WRITTEN REQUEST = Write out all the data again, exactly as it stands.

* start GIVEN DATA *

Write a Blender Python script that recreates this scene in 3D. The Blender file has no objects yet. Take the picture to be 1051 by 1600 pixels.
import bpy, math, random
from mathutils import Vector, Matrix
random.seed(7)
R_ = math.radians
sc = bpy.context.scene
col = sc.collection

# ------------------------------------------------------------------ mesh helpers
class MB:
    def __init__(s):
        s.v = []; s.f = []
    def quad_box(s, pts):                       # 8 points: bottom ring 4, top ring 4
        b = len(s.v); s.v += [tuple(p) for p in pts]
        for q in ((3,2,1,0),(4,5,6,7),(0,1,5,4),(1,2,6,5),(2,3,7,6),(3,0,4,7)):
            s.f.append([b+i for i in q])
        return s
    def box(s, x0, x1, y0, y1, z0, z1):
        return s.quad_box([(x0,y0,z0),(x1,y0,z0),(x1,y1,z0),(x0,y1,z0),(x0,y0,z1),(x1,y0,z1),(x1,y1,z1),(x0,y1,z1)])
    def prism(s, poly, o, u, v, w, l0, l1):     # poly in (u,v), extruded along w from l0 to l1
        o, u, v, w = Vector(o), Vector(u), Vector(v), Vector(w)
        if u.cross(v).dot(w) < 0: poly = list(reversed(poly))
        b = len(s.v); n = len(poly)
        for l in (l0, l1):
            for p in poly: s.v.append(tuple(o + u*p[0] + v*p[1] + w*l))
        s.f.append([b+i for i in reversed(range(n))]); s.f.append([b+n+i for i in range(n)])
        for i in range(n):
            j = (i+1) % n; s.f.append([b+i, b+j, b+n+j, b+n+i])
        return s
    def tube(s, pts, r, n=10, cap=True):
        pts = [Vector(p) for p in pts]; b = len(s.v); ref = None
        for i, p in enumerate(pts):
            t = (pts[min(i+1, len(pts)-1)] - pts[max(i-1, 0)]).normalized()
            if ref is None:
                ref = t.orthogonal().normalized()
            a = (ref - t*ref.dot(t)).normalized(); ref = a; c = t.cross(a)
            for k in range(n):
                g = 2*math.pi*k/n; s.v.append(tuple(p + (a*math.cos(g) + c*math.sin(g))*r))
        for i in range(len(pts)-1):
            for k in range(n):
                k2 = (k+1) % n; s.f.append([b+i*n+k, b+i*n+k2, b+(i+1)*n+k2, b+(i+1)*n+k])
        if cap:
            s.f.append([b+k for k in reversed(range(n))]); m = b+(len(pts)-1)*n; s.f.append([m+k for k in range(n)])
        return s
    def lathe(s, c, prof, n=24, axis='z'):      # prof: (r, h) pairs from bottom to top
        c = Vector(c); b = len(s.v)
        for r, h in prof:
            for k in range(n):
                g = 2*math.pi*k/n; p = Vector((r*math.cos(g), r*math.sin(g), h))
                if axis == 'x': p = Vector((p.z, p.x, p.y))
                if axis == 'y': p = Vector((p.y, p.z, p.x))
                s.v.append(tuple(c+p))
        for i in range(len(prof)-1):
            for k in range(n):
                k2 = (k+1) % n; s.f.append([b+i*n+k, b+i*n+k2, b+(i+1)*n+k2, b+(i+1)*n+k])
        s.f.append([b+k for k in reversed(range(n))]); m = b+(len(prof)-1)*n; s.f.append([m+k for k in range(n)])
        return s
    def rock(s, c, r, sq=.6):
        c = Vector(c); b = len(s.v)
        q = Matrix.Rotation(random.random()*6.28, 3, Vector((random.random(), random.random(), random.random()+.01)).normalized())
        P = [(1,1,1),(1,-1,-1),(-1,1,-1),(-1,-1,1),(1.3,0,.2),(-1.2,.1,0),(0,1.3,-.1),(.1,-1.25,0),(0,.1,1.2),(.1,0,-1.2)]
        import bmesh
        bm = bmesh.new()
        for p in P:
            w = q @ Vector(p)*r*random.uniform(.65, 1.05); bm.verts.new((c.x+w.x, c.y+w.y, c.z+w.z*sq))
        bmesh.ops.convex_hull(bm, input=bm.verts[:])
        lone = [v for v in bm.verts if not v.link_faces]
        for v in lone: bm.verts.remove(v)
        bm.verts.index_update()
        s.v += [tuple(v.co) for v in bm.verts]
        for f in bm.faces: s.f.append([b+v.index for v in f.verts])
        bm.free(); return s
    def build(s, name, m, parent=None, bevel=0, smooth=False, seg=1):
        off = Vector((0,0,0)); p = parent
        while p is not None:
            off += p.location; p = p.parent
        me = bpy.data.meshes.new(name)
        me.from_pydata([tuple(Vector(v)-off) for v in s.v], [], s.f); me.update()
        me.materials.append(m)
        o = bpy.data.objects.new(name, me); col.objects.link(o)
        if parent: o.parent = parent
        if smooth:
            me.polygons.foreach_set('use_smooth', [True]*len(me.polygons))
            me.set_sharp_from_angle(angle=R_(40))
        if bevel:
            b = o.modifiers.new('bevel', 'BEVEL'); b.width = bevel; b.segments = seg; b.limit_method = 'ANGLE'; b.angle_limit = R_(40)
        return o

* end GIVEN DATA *

PROBLEM SOLUTION =
Write a Blender Python script that recreates this scene in 3D. The Blender file has no objects yet. Take the picture to be 1051 by 1600 pixels.
import bpy, math, random
from mathutils import Vector, Matrix
random.seed(7)
R_ = math.radians
sc = bpy.context.scene
col = sc.collection

# ------------------------------------------------------------------ mesh helpers
class MB:
    def __init__(s):
        s.v = []; s.f = []
    def quad_box(s, pts):                       # 8 points: bottom ring 4, top ring 4
        b = len(s.v); s.v += [tuple(p) for p in pts]
        for q in ((3,2,1,0),(4,5,6,7),(0,1,5,4),(1,2,6,5),(2,3,7,6),(3,0,4,7)):
            s.f.append([b+i for i in q])
        return s
    def box(s, x0, x1, y0, y1, z0, z1):
        return s.quad_box([(x0,y0,z0),(x1,y0,z0),(x1,y1,z0),(x0,y1,z0),(x0,y0,z1),(x1,y0,z1),(x1,y1,z1),(x0,y1,z1)])
    def prism(s, poly, o, u, v, w, l0, l1):     # poly in (u,v), extruded along w from l0 to l1
        o, u, v, w = Vector(o), Vector(u), Vector(v), Vector(w)
        if u.cross(v).dot(w) < 0: poly = list(reversed(poly))
        b = len(s.v); n = len(poly)
        for l in (l0, l1):
            for p in poly: s.v.append(tuple(o + u*p[0] + v*p[1] + w*l))
        s.f.append([b+i for i in reversed(range(n))]); s.f.append([b+n+i for i in range(n)])
        for i in range(n):
            j = (i+1) % n; s.f.append([b+i, b+j, b+n+j, b+n+i])
        return s
    def tube(s, pts, r, n=10, cap=True):
        pts = [Vector(p) for p in pts]; b = len(s.v); ref = None
        for i, p in enumerate(pts):
            t = (pts[min(i+1, len(pts)-1)] - pts[max(i-1, 0)]).normalized()
            if ref is None:
                ref = t.orthogonal().normalized()
            a = (ref - t*ref.dot(t)).normalized(); ref = a; c = t.cross(a)
            for k in range(n):
                g = 2*math.pi*k/n; s.v.append(tuple(p + (a*math.cos(g) + c*math.sin(g))*r))
        for i in range(len(pts)-1):
            for k in range(n):
                k2 = (k+1) % n; s.f.append([b+i*n+k, b+i*n+k2, b+(i+1)*n+k2, b+(i+1)*n+k])
        if cap:
            s.f.append([b+k for k in reversed(range(n))]); m = b+(len(pts)-1)*n; s.f.append([m+k for k in range(n)])
        return s
    def lathe(s, c, prof, n=24, axis='z'):      # prof: (r, h) pairs from bottom to top
        c = Vector(c); b = len(s.v)
        for r, h in prof:
            for k in range(n):
                g = 2*math.pi*k/n; p = Vector((r*math.cos(g), r*math.sin(g), h))
                if axis == 'x': p = Vector((p.z, p.x, p.y))
                if axis == 'y': p = Vector((p.y, p.z, p.x))
                s.v.append(tuple(c+p))
        for i in range(len(prof)-1):
            for k in range(n):
                k2 = (k+1) % n; s.f.append([b+i*n+k, b+i*n+k2, b+(i+1)*n+k2, b+(i+1)*n+k])
        s.f.append([b+k for k in reversed(range(n))]); m = b+(len(prof)-1)*n; s.f.append([m+k for k in range(n)])
        return s
    def rock(s, c, r, sq=.6):
        c = Vector(c); b = len(s.v)
        q = Matrix.Rotation(random.random()*6.28, 3, Vector((random.random(), random.random(), random.random()+.01)).normalized())
        P = [(1,1,1),(1,-1,-1),(-1,1,-1),(-1,-1,1),(1.3,0,.2),(-1.2,.1,0),(0,1.3,-.1),(.1,-1.25,0),(0,.1,1.2),(.1,0,-1.2)]
        import bmesh
        bm = bmesh.new()
        for p in P:
            w = q @ Vector(p)*r*random.uniform(.65, 1.05); bm.verts.new((c.x+w.x, c.y+w.y, c.z+w.z*sq))
        bmesh.ops.convex_hull(bm, input=bm.verts[:])
        lone = [v for v in bm.verts if not v.link_faces]
        for v in lone: bm.verts.remove(v)
        bm.verts.index_update()
        s.v += [tuple(v.co) for v in bm.verts]
        for f in bm.faces: s.f.append([b+v.index for v in f.verts])
        bm.free(); return s
    def build(s, name, m, parent=None, bevel=0, smooth=False, seg=1):
        off = Vector((0,0,0)); p = parent
        while p is not None:
            off += p.location; p = p.parent
        me = bpy.data.meshes.new(name)
        me.from_pydata([tuple(Vector(v)-off) for v in s.v], [], s.f); me.update()
        me.materials.append(m)
        o = bpy.data.objects.new(name, me); col.objects.link(o)
        if parent: o.parent = parent
        if smooth:
            me.polygons.foreach_set('use_smooth', [True]*len(me.polygons))
            me.set_sharp_from_angle(angle=R_(40))
        if bevel:
            b = o.modifiers.new('bevel', 'BEVEL'); b.width = bevel; b.segments = seg; b.limit_method = 'ANGLE'; b.angle_limit = R_(40)
        return o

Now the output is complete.